If they have difficulty grasping those concepts, then they shouldn't be working with them. They should rather stick to plain ascii/latin-1 and leave the fancy things to people that know what they're doing. Python3 in this case wouldn't be a silver bullet to make them magically work with unicode better.


Nobody should be sticking to plain ascii/latin-1, and certainly not inexperienced developers. The only valid reason for using anything other than UTF-8 these days is that you are interacting with a legacy system that doesn't support it.

Unicode isn't a "fancy thing" that is best left to "people that know what they're doing." It's the difference between displaying a name such as Siån correctly and as a bunch of hieroglyphics.

Besides, even for experienced developers who know what they're doing, if you're imposing any form of ceremony or special considerations around using Unicode, you're increasing the risk of bugs and mistakes.

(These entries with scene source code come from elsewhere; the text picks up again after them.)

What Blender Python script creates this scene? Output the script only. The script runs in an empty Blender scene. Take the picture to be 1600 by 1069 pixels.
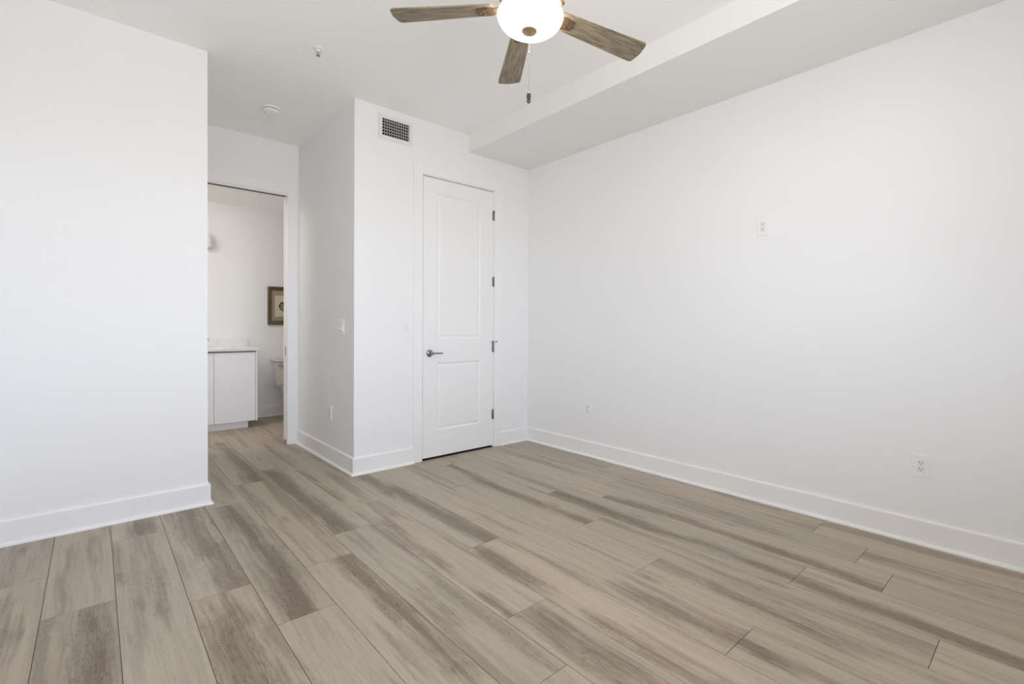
import bpy, bmesh, math, random
from mathutils import Vector, Matrix
scene = bpy.context.scene
C = scene.collection
PI = math.pi
random.seed(7)

# ------------------------------------------------------------------ camera
YAW, PITCH, ROLL = 0.71715, -0.008833, 0.004909
cam_d = bpy.data.cameras.new('camera')
cam_d.sensor_width = 36.0
cam_d.lens = 16.8467
cam_d.shift_y = -0.010667
cam_d.clip_start = 0.02
cam = bpy.data.objects.new('camera', cam_d)
C.objects.link(cam)
F = Vector((math.sin(YAW) * math.cos(PITCH), math.cos(YAW) * math.cos(PITCH), math.sin(PITCH)))
R0 = Vector((math.cos(YAW), -math.sin(YAW), 0))
U0 = R0.cross(F)
R = math.cos(ROLL) * R0 + math.sin(ROLL) * U0
U = -math.sin(ROLL) * R0 + math.cos(ROLL) * U0
m = Matrix((R, U, -F)).transposed().to_4x4()
m.translation = Vector((0, 0, 1.15345))
cam.matrix_world = m
scene.camera = cam

# ------------------------------------------------------------------ view and world
scene.view_settings.view_transform = 'Standard'
scene.view_settings.look = 'None'
scene.view_settings.gamma = 1.0
scene.view_settings.exposure = 0.0
scene.view_settings.use_curve_mapping = False
scene.cycles.max_bounces = 14
scene.cycles.diffuse_bounces = 12
scene.cycles.glossy_bounces = 4
scene.cycles.caustics_reflective = False
scene.cycles.caustics_refractive = False
scene.cycles.sample_clamp_indirect = 8.0

SKY = 11.0
world = bpy.data.worlds.new('world')
scene.world = world
world.use_nodes = True
wn, wl = world.node_tree.nodes, world.node_tree.links
wn.clear()
tc = wn.new('ShaderNodeTexCoord')
sep = wn.new('ShaderNodeSeparateXYZ')
ramp = wn.new('ShaderNodeValToRGB')
mr = wn.new('ShaderNodeMapRange')
mr.inputs['From Min'].default_value = -1
mr.inputs['From Max'].default_value = 1
bg = wn.new('ShaderNodeBackground')
wo = wn.new('ShaderNodeOutputWorld')
wl.new(tc.outputs['Generated'], sep.inputs[0])
wl.new(sep.outputs['Z'], mr.inputs['Value'])
wl.new(mr.outputs[0], ramp.inputs[0])
e = ramp.color_ramp.elements
e[0].position = 0.0
e[0].color = (0.54, 0.53, 0.525, 1)
e[1].position = 1.0
e[1].color = (0.62, 0.72, 0.92, 1)
for pos, col in ((0.47, (0.60, 0.585, 0.585, 1)), (0.51, (0.90, 0.96, 1.08, 1)), (0.62, (0.81, 0.90, 1.10, 1))):
    q = e.new(pos)
    q.color = col
# bright spot added low in the sky to light the right wall
dt = wn.new('ShaderNodeVectorMath')
dt.operation = 'DOT_PRODUCT'
dt.inputs[1].default_value = Vector((-0.845, -0.53, -0.07)).normalized()
nm = wn.new('ShaderNodeVectorMath')
nm.operation = 'NORMALIZE'
wl.new(tc.outputs['Generated'], nm.inputs[0])
wl.new(nm.outputs[0], dt.inputs[0])
bm_ = wn.new('ShaderNodeMapRange')
bm_.interpolation_type = 'SMOOTHSTEP'
bm_.inputs['From Min'].default_value = 0.9945
bm_.inputs['From Max'].default_value = 0.9965
bm_.inputs['To Min'].default_value = 0.0
bm_.inputs['To Max'].default_value = 0.45
wl.new(dt.outputs['Value'], bm_.inputs['Value'])
ad = wn.new('ShaderNodeMix')
ad.data_type = 'RGBA'
ad.blend_type = 'ADD'
ad.inputs['Factor'].default_value = 1.0
cb = wn.new('ShaderNodeCombineColor')
for i_ in range(3):
    wl.new(bm_.outputs[0], cb.inputs[i_])
wl.new(ramp.outputs[0], ad.inputs[6])
wl.new(cb.outputs[0], ad.inputs[7])
wl.new(ad.outputs[2], bg.inputs[0])
bg.inputs[1].default_value = SKY
wl.new(bg.outputs[0], wo.inputs[0])

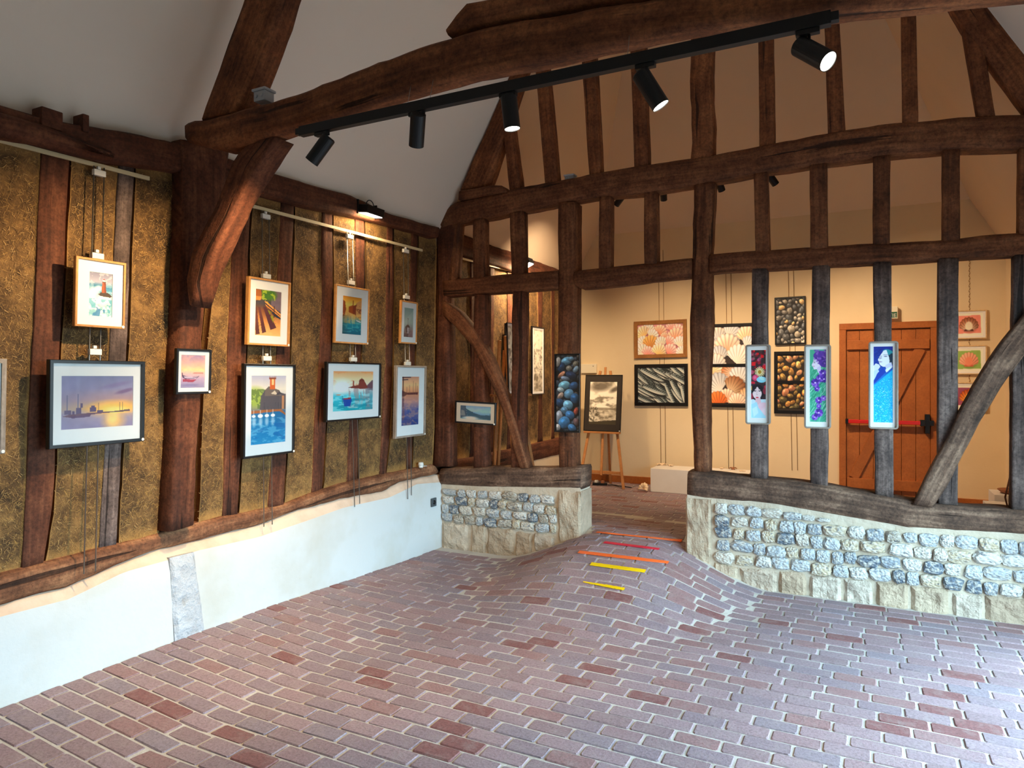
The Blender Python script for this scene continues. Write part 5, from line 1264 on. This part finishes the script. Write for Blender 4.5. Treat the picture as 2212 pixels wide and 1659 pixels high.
# ================================================================== TRACK LIGHTS
YK = YT - .02
ta, tb = onY(650, 282, YK), onY(1795, 42, YK)
zt_ = (ta.z + tb.z) / 2
track = tag(empty("light_track", (ta.x, YK, zt_)), "long black lighting track slung under the tie beam", "lighting track")
off = -Vector(track.location)
bm = bmesh.new(); box(bm, ta.x, tb.x, YK - .018, YK + .018, zt_ - .026, zt_ + .022, .002)
o = bmobj("track_profile", bm, M["black_metal"], track); o.location = off
for px in (880, 928, 1355):
    p = onY(px, 200, YK); o = tubes("suspension_wire", [((p.x, YK, zt_ + .015), (p.x, YK + .04, zt_ + .16))], .0012, M["steel"], track, 5); o.location = off
for xx in (ta.x - .012, tb.x + .012):
    bm = bmesh.new(); box(bm, xx - .014, xx + .014, YK - .016, YK + .016, zt_ - .017, zt_ + .015, .003); o = bmobj("end_cap", bm, M["black_metal"], track); o.location = off
def spotlight(label, x, y, z, d, length, rad, stem=.05, power=0, lit=True, cone=60, col=WARM, group="black cylinder spotlights on the near track", sw=.35, piv=.35, dx=0.0, blend=.6, rec=.004):
    """x,y,z: underside of the track; d: beam direction"""
    d = Vector(d).normalized()
    root = tag(empty("spotlight", (x, y, z)), label, "spotlight", group)
    bm = bmesh.new(); box(bm, -.045, .035, -.014, .014, -.018, -.0005, .002); bmobj("track_adapter", bm, M["black_metal"], root)
    pv = Vector((dx, 0, -.018 - stem))
    tubes("stem", [((dx, 0, -.012), pv)], .005, M["black_metal"], root)
    a = pv - d * (length * piv); b = a + d * length
    bm = bmesh.new(); tube(bm, a, b - d * .014, rad, n=28); tube(bm, a - d * .006, a, rad * .82, rad, n=28); tube(bm, b - d * .014, b, rad, n=28, caps=False); tube(bm, b - d * .014, b, rad * .93, n=28, caps=False)
    ob = bmobj("lamp_body", bm, M["black_metal"], root)
    bm = bmesh.new(); tube(bm, b - d * .013, b - d * rec, rad * .92, n=28); bmobj("lens", bm, M["lens"] if lit else M["dark_plastic"], root, loc=(0, 0, 0))
    if power:
        L = bpy.data.lights.new("spot_lamp", 'SPOT'); L.energy = power; L.color = col; L.spot_size = math.radians(cone); L.spot_blend = blend; L.shadow_soft_size = .03
        lo = link("spot_lamp", L, root, b + d * .01); lo.rotation_euler = d.to_track_quat('-Z', 'Y').to_euler()
    return root
def tp(px): return onY(px, 200, YK).x
zb_ = zt_ - .026
tg = onX(215, 640, XC)        # aim on the cob wall
s1 = Vector((tp(697), YK, zb_ - .1)); s2 = Vector((tp(902), YK, zb_ - .1))
spotlight("black spotlight nearest the knee brace, tilted towards the cob wall", s1.x, YK, zb_, (-.64, -.16, -.78), .150, .036, power=P_SPOT_LEFT, cone=108, stem=.055, blend=.7, rec=.010)
spotlight("black spotlight second from the knee brace, hanging almost upright", s2.x, YK, zb_, (-.48, .56, -.90), .150, .036, power=P_SPOT_LEFT, cone=110, stem=.045, blend=.7, rec=.010)
spotlight("black lit spotlight hanging straight down, middle of the track", tp(1100), YK, zb_, (.10, .05, -1), .142, .036, power=P_SPOT_RIGHT, cone=60, stem=.02, piv=.14)
spotlight("black lit spotlight tilted to the right, second from the track's right end", tp(1397), YK, zb_, (.48, .16, -.85), .155, .036, power=P_SPOT_RIGHT, cone=60, stem=.06, piv=.30)
spotlight("black lit spotlight at the right end of the track, glowing lens towards the viewer", tp(1748), YK, zb_, (.66, -.36, -.66), .150, .036, power=P_SPOT_RIGHT, cone=60, stem=.06, piv=.35)
# far-room spotlights hang behind the partition's tie beam
YK2 = 7.2
GF = "black spotlights of the far room seen under the partition tie beam"
ft = []
for lb, px, py, dd, pw in (("tilted black far-room spotlight left of the partition king post", 1342, 430, (-.72, .35, -.62), 1), ("upright black far-room spotlight beside the partition king post", 1433, 416, (-.12, .62, -.80), 1),
                           ("black far-room spotlight peeping past the partition king post", 1553, 396, (.2, .62, -.80), 1), ("black far-room spotlight right of the partition king post", 1664, 384, (.50, .62, -.78), 1)):
    p = onY(px, py, YK2)
    spotlight(lb, p.x, YK2, p.z + .06, dd, .15, .036, stem=.03, power=P_SPOT_FAR, cone=82, lit=True, col=WARM2, group=GF, blend=1.0, rec=.012); ft.append(p)
zz = max(p.z for p in ft) + .081
trk2 = tag(boxobj("light_track", ft[0].x - .5, ft[-1].x + .5, YK2 - .018, YK2 + .018, zz - .02, zz + .016, M["black_metal"]), "black lighting track in the far room behind the partition tie beam", "lighting track")
# wall floodlights
def flood(label, p, ry, power, w=.16, glare=1.0):
    root = tag(empty("floodlight", p), label, "floodlight", "small black floodlights on the wall plate")
    bm = bmesh.new(); box(bm, -.02, .075, -w / 2, w / 2, -.035, .03, .006); b = bmobj("housing", bm, M["black_metal"], root, rot=(0, ry, 0))
    bm = bmesh.new(); box(bm, -.015, .065, -w / 2 + .012, w / 2 - .012, -.041, -.034, .002); bmobj("lens", bm, M["lens"], root, rot=(0, ry, 0))
    bm = bmesh.new(); box(bm, -.05, -.01, -w / 2 - .012, -w / 2 - .002, -.045, .07, .002); box(bm, -.05, -.01, w / 2 + .002, w / 2 + .012, -.045, .07, .002); bmobj("bracket", bm, M["black_metal"], root)
    seg = []; P_ = [Vector((.02, -.01 + .05 * math.cos(a), .03 + .05 * math.sin(a))) for a in [k * math.pi / 8 for k in range(9)]]
    tubes("cable", list(zip(P_, P_[1:])), .004, M["black_metal"], root, 6)
    L = bpy.data.lights.new("flood_lamp", 'AREA'); L.shape = 'RECTANGLE'; L.size = .06; L.size_y = w; L.energy = power; L.color = WARM
    lo = link("flood_lamp", L, root, (.03, 0, -.05)); lo.rotation_euler = (0, math.radians(28) * (1 if ry <= 0 else 1), 0)
    return root
p = onX(797, 455, .05); flood("black floodlight with a lit strip on the wall plate of the near room", (.05, p.y, p.z), math.radians(8), P_FLOOD, .22)
p = onX(1136, 574, .10); flood("small dazzling floodlight on the far room's wall plate", (.10, p.y, p.z + .03), math.radians(-25), P_FLOOD_FAR, .14)

# ================================================================== SMALL FITTINGS
def jbox(label, px, py, y, w=.10, h=.055):
    p = onY(px, py, y)
    root = tag(empty("junction_box", p), label, "junction box", "grey junction boxes on the beams")
    bm = bmesh.new(); box(bm, -w * .42, w * .42, -.035, .035, 0, h, .006); bmobj("box_body", bm, M["grey_plastic"], root)
    bm = bmesh.new(); box(bm, -w / 2, w / 2, -.042, .042, h, h + .014, .004); bmobj("box_lid", bm, M["grey_plastic"], root)
    for s in (-1, 1):
        tubes("cable_entry", [((s * .02, -.036, h * .5), (s * .02, -.042, h * .5))], .010, M["grey_plastic"], root, 10)
jbox("grey junction box on top of the cambered tie beam", 570, 222, YT + .06)
jbox("grey junction box on top of the partition tie beam", 1232, 389, YB + .06, .10, .03)
p = onX(937, 1085, .012)
sk = tag(empty("wall_socket", (.012, p.y, p.z)), "dark grey square wall socket low on the white plinth by the corner", "socket")
bm = bmesh.new(); box(bm, -.008, .006, -.04, .04, -.04, .04, .003); bmobj("plate", bm, M["dark_plastic"], sk)
tubes("socket_well", [((.005, 0, 0), (.0085, 0, 0))], .021, M["black_metal"], sk, 20)
p = onX(909, 1010, -.02)
ss = tag(empty("presence_sensor", (-.02, p.y, p.z)), "small white sensor standing on the left sill beam near the corner", "sensor")
tubes("sensor_base", [((0, 0, 0), (0, 0, .022))], .022, M["white_plastic"], ss, 16); bm = bmesh.new(); tube(bm, (0, 0, .022), (0, 0, .05), .028, .022, 16); bmobj("sensor_head", bm, M["white_plastic"], ss, True)
tubes("sensor_cable", [((0, .02, .01), (0, .10, .004))], .004, M["white_plastic"], ss, 6)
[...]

That's why I say Unicode should be made the default. It's legacy encodings such as Latin-1 that should be treated on a need-to-know basis.


This is precisely what I would consider a minor improvement.


No, defaults are important. It's the difference between "doing the right thing by default" and "doing the wrong thing by default."

Unicode may be of little relevance to some disciplines, such as scientific computing for example, but in others, such as modern web development, it is a deal breaker.


I don't need to be told that proper handling of Unicode is important. I know it's important.

I also don't need to be told that defaults are important. I know they're important.

But it is still a minor improvement under the scope of a ~6 year migration that has been absolute hell to everyone involved. Under any other circumstance, I'd be right there with you saying It's A Really Good Thing, but if we have to pay this high of a cost for it, then the improvement here looks pretty meh to me.

If you want to insist on evaluating this on some absolute scale irrespective of its cost, then I don't want anything to do with that.

Finally, one might argue that whether this is actually minor or not is irrelevant. What's relevant is that a boatload of people perceive the delta between Python 2 and Python 3 to be incredibly small, and yet, the amount of work to migrate is dauntingly large. There's a discrepancy there regardless of whether you disagree with others' valuations of the improvements in Python 3.